DATA LINES:
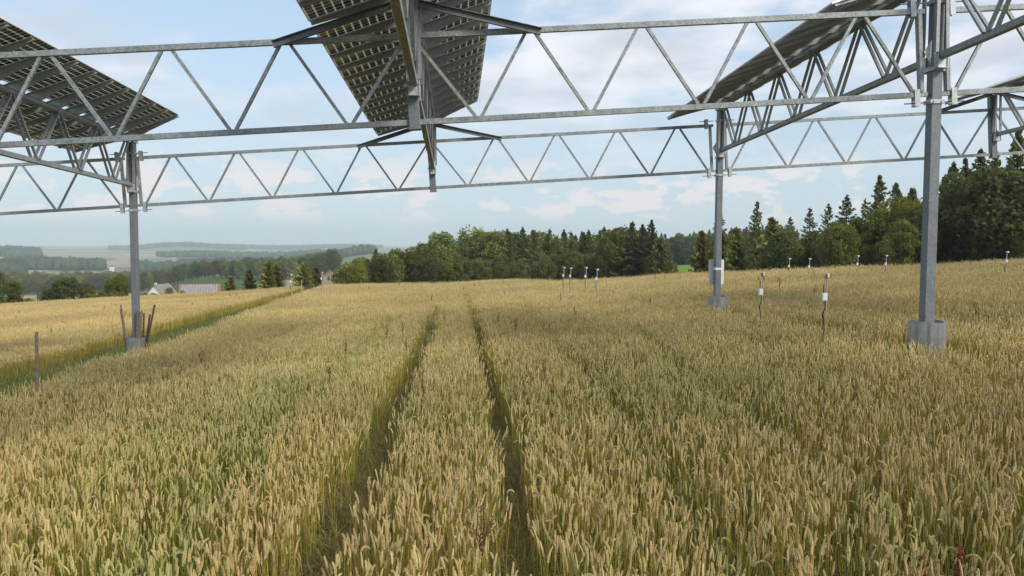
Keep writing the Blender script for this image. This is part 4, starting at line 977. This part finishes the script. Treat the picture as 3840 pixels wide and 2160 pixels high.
def wheat_plant(cb, x0, y0, lod):
    h = random.gauss(0.62, 0.07); lean = abs(random.gauss(0.05, 0.06)); a = U_(0, 6.28); c = (random.random(), random.random(), 0.5, 1)
    nod = random.choices((0.10, 0.45, 1.1, 2.2), (0.58, 0.26, 0.11, 0.05))[0]*U_(0.6, 1.3)
    ns = (4, 2, 1)[lod]; pts, d = stem_curve(x0, y0, h, lean, a, ns, nod)
    cb.tube(pts, [0.0022 if lod == 0 else 0.0027 if lod == 1 else 0.0040]*(ns+1), 3, 1, c)
    # ear
    p = pts[-1]; tdir = (pts[-1]-pts[-2]).normalized(); L = U_(0.072, 0.128); seg = (9, 5, 2)[lod]
    ang = math.acos(max(-1, min(1, tdir.z))); ax = []
    for i in range(seg+1):
        ax.append((p.copy(), Vector((d.x*math.sin(ang), d.y*math.sin(ang), math.cos(ang)))))
        p = p+ax[-1][1]*(L/seg); ang += nod/seg
    tw = U_(0, 3.14)
    if lod == 0:
        for i in range(seg):
            q, t_ = ax[i]; s0 = t_.cross(Vector((math.cos(tw), math.sin(tw), 0.1))).normalized(); f = i/seg
            wd = U_(0.0050, 0.0066)*(0.72+0.7*math.sin(math.pi*min(1, f*0.9+0.2)))
            for sg in (-1, 1):
                cc = (min(1, max(0, c[0]*0.6+U_(0, 0.4))), c[1], 0.5, 1)
                dd = (t_+s0*sg*0.42).normalized(); cb.octa(q+t_*(L/seg*0.5*(sg > 0)), dd, s0.cross(dd).normalized(), 0.0205, wd, 0, cc)
            if i == seg-1: cb.octa(ax[i+1][0], ax[i+1][1], s0, 0.014, 0.004, 0, c)
    else:
        rs_ = [0.0035]+[(0.0078 if i % 2 else 0.0066)*(1-0.5*(i/seg)**2) for i in range(1, seg)]+[0.002]
        if lod == 2: rs_ = [0.005, 0.0095, 0.002]
        cb.tube([q for q, _ in ax], rs_, 5 if lod == 1 else 4, 0, c)
    # dry leaves
    nl = (1, 1, 1)[lod] if random.random() < (1, 0.7, 0.4)[lod] else 0
    for k in range(nl):
        hz0 = h*U_(0.25, 0.72); b0 = Vector((x0, y0, 0))+d*(lean*(hz0/h)**2*h)+Vector((0, 0, hz0)); la = U_(0, 6.28); ld = Vector((math.cos(la), math.sin(la), 0)); LL = U_(0.12, 0.26)
        n = (4, 2, 2)[lod]; pp, ww = [], []; sd_ = Vector((-ld.y, ld.x, U_(-.4, .4))); up = U_(0.3, 1.3); dr = U_(1.0, 2.6)
        for i in range(n+1):
            f = i/n; pp.append(b0+ld*LL*f*(0.8)+Vector((0, 0, LL*(up*f-dr*f*f)))); ww.append(sd_*((0.0055 if lod < 2 else 0.008)*(1-f*f*0.9)))
        cb.strip(pp, ww, None, 2, (random.random(), min(1, random.random()*1.25), 0.5, 1))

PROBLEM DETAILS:
Leave out the pictures and restate everything else word for word.

WRITTEN SOLUTION:
Keep writing the Blender script for this image. This is part 4, starting at line 977. This part finishes the script. Treat the picture as 3840 pixels wide and 2160 pixels high.
def wheat_plant(cb, x0, y0, lod):
    h = random.gauss(0.62, 0.07); lean = abs(random.gauss(0.05, 0.06)); a = U_(0, 6.28); c = (random.random(), random.random(), 0.5, 1)
    nod = random.choices((0.10, 0.45, 1.1, 2.2), (0.58, 0.26, 0.11, 0.05))[0]*U_(0.6, 1.3)
    ns = (4, 2, 1)[lod]; pts, d = stem_curve(x0, y0, h, lean, a, ns, nod)
    cb.tube(pts, [0.0022 if lod == 0 else 0.0027 if lod == 1 else 0.0040]*(ns+1), 3, 1, c)
    # ear
    p = pts[-1]; tdir = (pts[-1]-pts[-2]).normalized(); L = U_(0.072, 0.128); seg = (9, 5, 2)[lod]
    ang = math.acos(max(-1, min(1, tdir.z))); ax = []
    for i in range(seg+1):
        ax.append((p.copy(), Vector((d.x*math.sin(ang), d.y*math.sin(ang), math.cos(ang)))))
        p = p+ax[-1][1]*(L/seg); ang += nod/seg
    tw = U_(0, 3.14)
    if lod == 0:
        for i in range(seg):
            q, t_ = ax[i]; s0 = t_.cross(Vector((math.cos(tw), math.sin(tw), 0.1))).normalized(); f = i/seg
            wd = U_(0.0050, 0.0066)*(0.72+0.7*math.sin(math.pi*min(1, f*0.9+0.2)))
            for sg in (-1, 1):
                cc = (min(1, max(0, c[0]*0.6+U_(0, 0.4))), c[1], 0.5, 1)
                dd = (t_+s0*sg*0.42).normalized(); cb.octa(q+t_*(L/seg*0.5*(sg > 0)), dd, s0.cross(dd).normalized(), 0.0205, wd, 0, cc)
            if i == seg-1: cb.octa(ax[i+1][0], ax[i+1][1], s0, 0.014, 0.004, 0, c)
    else:
        rs_ = [0.0035]+[(0.0078 if i % 2 else 0.0066)*(1-0.5*(i/seg)**2) for i in range(1, seg)]+[0.002]
        if lod == 2: rs_ = [0.005, 0.0095, 0.002]
        cb.tube([q for q, _ in ax], rs_, 5 if lod == 1 else 4, 0, c)
    # dry leaves
    nl = (1, 1, 1)[lod] if random.random() < (1, 0.7, 0.4)[lod] else 0
    for k in range(nl):
        hz0 = h*U_(0.25, 0.72); b0 = Vector((x0, y0, 0))+d*(lean*(hz0/h)**2*h)+Vector((0, 0, hz0)); la = U_(0, 6.28); ld = Vector((math.cos(la), math.sin(la), 0)); LL = U_(0.12, 0.26)
        n = (4, 2, 2)[lod]; pp, ww = [], []; sd_ = Vector((-ld.y, ld.x, U_(-.4, .4))); up = U_(0.3, 1.3); dr = U_(1.0, 2.6)
        for i in range(n+1):
            f = i/n; pp.append(b0+ld*LL*f*(0.8)+Vector((0, 0, LL*(up*f-dr*f*f)))); ww.append(sd_*((0.0055 if lod < 2 else 0.008)*(1-f*f*0.9)))
        cb.strip(pp, ww, None, 2, (random.random(), min(1, random.random()*1.25), 0.5, 1))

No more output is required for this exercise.